EXERCISE INSTRUCTIONS:
Beginning with the first line, set down every line through the one containing "SC.view_settings.use_curve_mapping = False", exactly as it appears, but not the pictures.

++++++

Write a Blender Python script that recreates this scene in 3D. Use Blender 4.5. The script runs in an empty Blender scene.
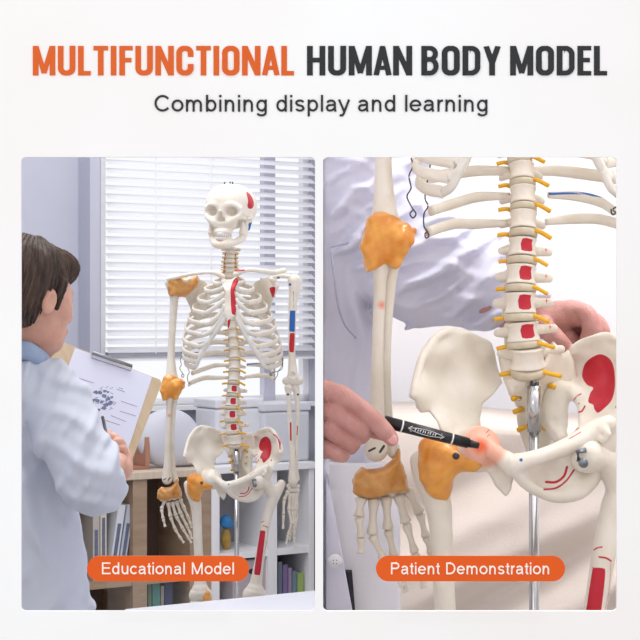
import bpy, bmesh, math, random
import numpy as np
from mathutils import Vector, Matrix
from math import sin, cos, pi, radians

SC = bpy.context.scene
COL = SC.collection

# ------------------------------------------------------------------ camera, world, lights, exposure
CAM_Z = 1.4
cam_data = bpy.data.cameras.new('camera')
cam_data.lens = 90.0
cam_data.sensor_width = 36.0
cam_data.clip_start = 0.05
cam = bpy.data.objects.new('camera', cam_data)
COL.objects.link(cam)
cam.location = (0, 0, CAM_Z)
cam.rotation_euler = (pi / 2, 0, 0)
SC.camera = cam

world = bpy.data.worlds.new('daylight')
SC.world = world
world.use_nodes = True
bg = world.node_tree.nodes['Background']
bg.inputs[0].default_value = (0.97, 0.985, 1.0, 1)
bg.inputs[1].default_value = 1.0

def area(name, loc, target, size, power, color=(1, 1, 1), sy=None):
    d = bpy.data.lights.new(name, 'AREA')
    d.energy = power
    d.color = color
    d.shape = 'RECTANGLE'
    d.size = size
    d.size_y = sy or size
    o = bpy.data.objects.new(name, d)
    COL.objects.link(o)
    o.location = loc
    o.rotation_euler = (Vector(target) - Vector(loc)).to_track_quat('-Z', 'Y').to_euler()
    return o

area('gallery_fill', (-0.9, -0.6, 3.0), (0, 1.5, 1.4), 1.2, 9, (1, 0.99, 0.97))  # unseen area light added to brighten the front wall
area('consulting_room_fill', (-0.75, 4.3, 3.4), (-0.7, 4.5, 0), 1.2, 59, (1, 0.99, 0.98), 2.6)  # unseen overhead area light, added because the left room rendered too dark
area('treatment_room_fill', (0.75, 1.95, 2.75), (0.40, 2.1, 1.2), 0.5, 20, (1, 0.99, 0.98), 0.7)  # unseen area light high on the right, added to brighten this room

SC.view_settings.view_transform = 'Standard'
SC.view_settings.look = 'None'
SC.view_settings.exposure = 0.0
SC.view_settings.gamma = 1.0
SC.view_settings.use_curve_mapping = False

# ------------------------------------------------------------------ helpers
def P(px, py, Y):
    """photograph point at distance Y -> place"""
    return Vector(((px - 320) / 1600 * Y, Y, CAM_Z - (py - 320) / 1600 * Y))

def lin(c):
    return tuple((x / 12.92 if x <= 0.04045 else ((x + 0.055) / 1.055) ** 2.4) for x in c)

def hexc(h):
    h = h.lstrip('#')
    return lin(tuple(int(h[i:i + 2], 16) / 255 for i in (0, 2, 4)))

def mat(name, color, rough=0.5, color2=None, scale=20, bump=0.0, bscale=60, sss=0.0, metal=0.0, coat=0.0, stretch=None, spec=0.5, trans=0.0, alpha=1.0):
    m = bpy.data.materials.new(name)
    m.use_nodes = True
    nt = m.node_tree
    b = nt.nodes['Principled BSDF']
    c1 = hexc(color)
    b.inputs['Base Color'].default_value = (*c1, 1)
    b.inputs['Roughness'].default_value = rough
    b.inputs['Metallic'].default_value = metal
    b.inputs['Specular IOR Level'].default_value = spec
    b.inputs['Coat Weight'].default_value = coat
    b.inputs['Transmission Weight'].default_value = trans
    b.inputs['Alpha'].default_value = alpha
    if sss:
        b.inputs['Subsurface Weight'].default_value = sss
        b.inputs['Subsurface Scale'].default_value = 0.01
        b.inputs['Subsurface Radius'].default_value = (1, 0.5, 0.25)
    tc = nt.nodes.new('ShaderNodeTexCoord')
    src = tc.outputs['Object']
    if stretch:
        mp = nt.nodes.new('ShaderNodeMapping')
        mp.inputs['Scale'].default_value = stretch
        nt.links.new(src, mp.inputs['Vector'])
        src = mp.outputs[0]
    c2 = hexc(color2) if color2 else tuple(x * 0.93 for x in c1)
    n = nt.nodes.new('ShaderNodeTexNoise')
    n.inputs['Scale'].default_value = scale
    n.inputs['Detail'].default_value = 4
    nt.links.new(src, n.inputs['Vector'])
    r = nt.nodes.new('ShaderNodeValToRGB')
    r.color_ramp.elements[0].position = 0.35
    r.color_ramp.elements[1].position = 0.65
    r.color_ramp.elements[0].color = (*c2, 1)
    r.color_ramp.elements[1].color = (*c1, 1)
    nt.links.new(n.outputs['Fac'], r.inputs['Fac'])
    nt.links.new(r.outputs['Color'], b.inputs['Base Color'])
    if bump:
        n2 = nt.nodes.new('ShaderNodeTexNoise')
        n2.inputs['Scale'].default_value = bscale
        n2.inputs['Detail'].default_value = 5
        nt.links.new(src, n2.inputs['Vector'])
        bp = nt.nodes.new('ShaderNodeBump')
        bp.inputs['Strength'].default_value = bump
        bp.inputs['Distance'].default_value = 0.002
        nt.links.new(n2.outputs['Fac'], bp.inputs['Height'])
        nt.links.new(bp.outputs['Normal'], b.inputs['Normal'])
    m['col_node'] = r.name
    return m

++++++

ANSWER TO THIS TASK:
Write a Blender Python script that recreates this scene in 3D. Use Blender 4.5. The script runs in an empty Blender scene.
import bpy, bmesh, math, random
import numpy as np
from mathutils import Vector, Matrix
from math import sin, cos, pi, radians

SC = bpy.context.scene
COL = SC.collection

# ------------------------------------------------------------------ camera, world, lights, exposure
CAM_Z = 1.4
cam_data = bpy.data.cameras.new('camera')
cam_data.lens = 90.0
cam_data.sensor_width = 36.0
cam_data.clip_start = 0.05
cam = bpy.data.objects.new('camera', cam_data)
COL.objects.link(cam)
cam.location = (0, 0, CAM_Z)
cam.rotation_euler = (pi / 2, 0, 0)
SC.camera = cam

world = bpy.data.worlds.new('daylight')
SC.world = world
world.use_nodes = True
bg = world.node_tree.nodes['Background']
bg.inputs[0].default_value = (0.97, 0.985, 1.0, 1)
bg.inputs[1].default_value = 1.0

def area(name, loc, target, size, power, color=(1, 1, 1), sy=None):
    d = bpy.data.lights.new(name, 'AREA')
    d.energy = power
    d.color = color
    d.shape = 'RECTANGLE'
    d.size = size
    d.size_y = sy or size
    o = bpy.data.objects.new(name, d)
    COL.objects.link(o)
    o.location = loc
    o.rotation_euler = (Vector(target) - Vector(loc)).to_track_quat('-Z', 'Y').to_euler()
    return o

area('gallery_fill', (-0.9, -0.6, 3.0), (0, 1.5, 1.4), 1.2, 9, (1, 0.99, 0.97))  # unseen area light added to brighten the front wall
area('consulting_room_fill', (-0.75, 4.3, 3.4), (-0.7, 4.5, 0), 1.2, 59, (1, 0.99, 0.98), 2.6)  # unseen overhead area light, added because the left room rendered too dark
area('treatment_room_fill', (0.75, 1.95, 2.75), (0.40, 2.1, 1.2), 0.5, 20, (1, 0.99, 0.98), 0.7)  # unseen area light high on the right, added to brighten this room

SC.view_settings.view_transform = 'Standard'
SC.view_settings.look = 'None'
SC.view_settings.exposure = 0.0
SC.view_settings.gamma = 1.0
SC.view_settings.use_curve_mapping = False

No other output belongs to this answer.